In the listing below, find the line with "from mathutils import Vector, Matrix", then repeat exactly every line from the top through that one.

>> start Supplied data

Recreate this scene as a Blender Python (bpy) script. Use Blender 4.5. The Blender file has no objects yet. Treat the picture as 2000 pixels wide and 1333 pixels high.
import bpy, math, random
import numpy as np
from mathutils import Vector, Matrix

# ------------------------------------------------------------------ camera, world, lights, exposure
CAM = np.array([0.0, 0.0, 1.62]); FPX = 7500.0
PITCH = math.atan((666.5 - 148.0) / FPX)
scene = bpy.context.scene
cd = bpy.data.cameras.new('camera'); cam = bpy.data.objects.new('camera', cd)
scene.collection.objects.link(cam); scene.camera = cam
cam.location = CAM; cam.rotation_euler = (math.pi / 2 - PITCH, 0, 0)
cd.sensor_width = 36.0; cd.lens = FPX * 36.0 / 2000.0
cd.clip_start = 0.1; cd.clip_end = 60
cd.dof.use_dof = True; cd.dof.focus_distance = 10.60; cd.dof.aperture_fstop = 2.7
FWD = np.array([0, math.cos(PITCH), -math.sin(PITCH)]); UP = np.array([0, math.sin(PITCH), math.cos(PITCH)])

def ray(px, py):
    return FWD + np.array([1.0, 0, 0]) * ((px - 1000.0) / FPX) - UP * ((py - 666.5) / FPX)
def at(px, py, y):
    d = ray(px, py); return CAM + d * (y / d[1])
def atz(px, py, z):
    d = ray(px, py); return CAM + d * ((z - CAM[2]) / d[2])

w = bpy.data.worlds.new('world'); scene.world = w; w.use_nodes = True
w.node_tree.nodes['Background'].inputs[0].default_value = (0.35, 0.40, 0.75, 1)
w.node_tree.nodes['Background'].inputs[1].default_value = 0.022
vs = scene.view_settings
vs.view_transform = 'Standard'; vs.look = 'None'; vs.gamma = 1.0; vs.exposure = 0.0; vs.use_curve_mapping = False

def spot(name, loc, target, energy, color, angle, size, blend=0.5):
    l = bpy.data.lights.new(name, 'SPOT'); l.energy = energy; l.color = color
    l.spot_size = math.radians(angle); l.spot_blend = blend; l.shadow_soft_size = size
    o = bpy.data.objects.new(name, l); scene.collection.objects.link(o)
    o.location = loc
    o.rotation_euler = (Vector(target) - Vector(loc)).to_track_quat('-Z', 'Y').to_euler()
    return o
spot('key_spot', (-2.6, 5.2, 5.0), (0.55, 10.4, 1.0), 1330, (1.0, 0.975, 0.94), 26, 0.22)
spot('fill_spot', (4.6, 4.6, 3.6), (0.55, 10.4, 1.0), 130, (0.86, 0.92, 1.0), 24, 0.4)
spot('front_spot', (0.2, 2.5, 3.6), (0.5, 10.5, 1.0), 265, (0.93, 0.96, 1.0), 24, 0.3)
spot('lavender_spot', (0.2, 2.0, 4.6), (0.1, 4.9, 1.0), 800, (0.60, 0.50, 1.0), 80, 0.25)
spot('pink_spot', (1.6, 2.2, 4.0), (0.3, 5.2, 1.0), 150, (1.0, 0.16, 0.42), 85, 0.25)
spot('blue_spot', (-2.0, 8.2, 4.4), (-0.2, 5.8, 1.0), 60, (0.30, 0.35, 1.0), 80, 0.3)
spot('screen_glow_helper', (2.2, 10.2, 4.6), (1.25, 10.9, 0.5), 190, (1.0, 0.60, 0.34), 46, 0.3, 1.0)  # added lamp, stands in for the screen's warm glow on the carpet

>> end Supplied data

- [Solution to the exercise]:
Recreate this scene as a Blender Python (bpy) script. Use Blender 4.5. The Blender file has no objects yet. Treat the picture as 2000 pixels wide and 1333 pixels high.
import bpy, math, random
import numpy as np
from mathutils import Vector, Matrix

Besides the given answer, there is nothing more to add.